Enter Father Kiernan, Vatican ghostbuster. Again, for a while, I hoped he might just lead her to a larger understanding through some serious, Going-My-Way sort of quality time, maybe even redeem her whole God-forsaken generation while he was at it.

Hello, Jack! Is anyone home? This is Hollywood, bro.

No, it turns out that Frankie doesn’t need reform after all. The church does. Apparently, the guy inhabiting her body had found an old Gospel alleged to have been written by Jesus himself, though seemingly ghosted by Rod McKuen, given its new age, transcendental goo. This gospel just happens to reveal that the entire Catholic church is a fraud, and that’s just about enough to piss off the proverbial pope.

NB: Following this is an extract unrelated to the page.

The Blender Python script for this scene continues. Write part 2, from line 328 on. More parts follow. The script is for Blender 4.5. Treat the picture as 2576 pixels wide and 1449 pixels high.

Desperate to save the church, a Vatican henchmen (Jonathan Pryce) comes to America to exorcise the girl’s demons by, well, strangling her to death. As you might guess, Father Kiernan intervenes, and the two men in priestly garb go at it like a couple of WWF cruiserweights.

Who, one wonders, could have green lighted this absurdity? What could that meeting possibly have been like?

“Do you think the Catholic church will object.”

“No, I can’t see why they would. The priests are no scarier than they were in Elizabeth.. And that was nominated for an Academy Award.”

It may be time to sharpen those pitchforks after all.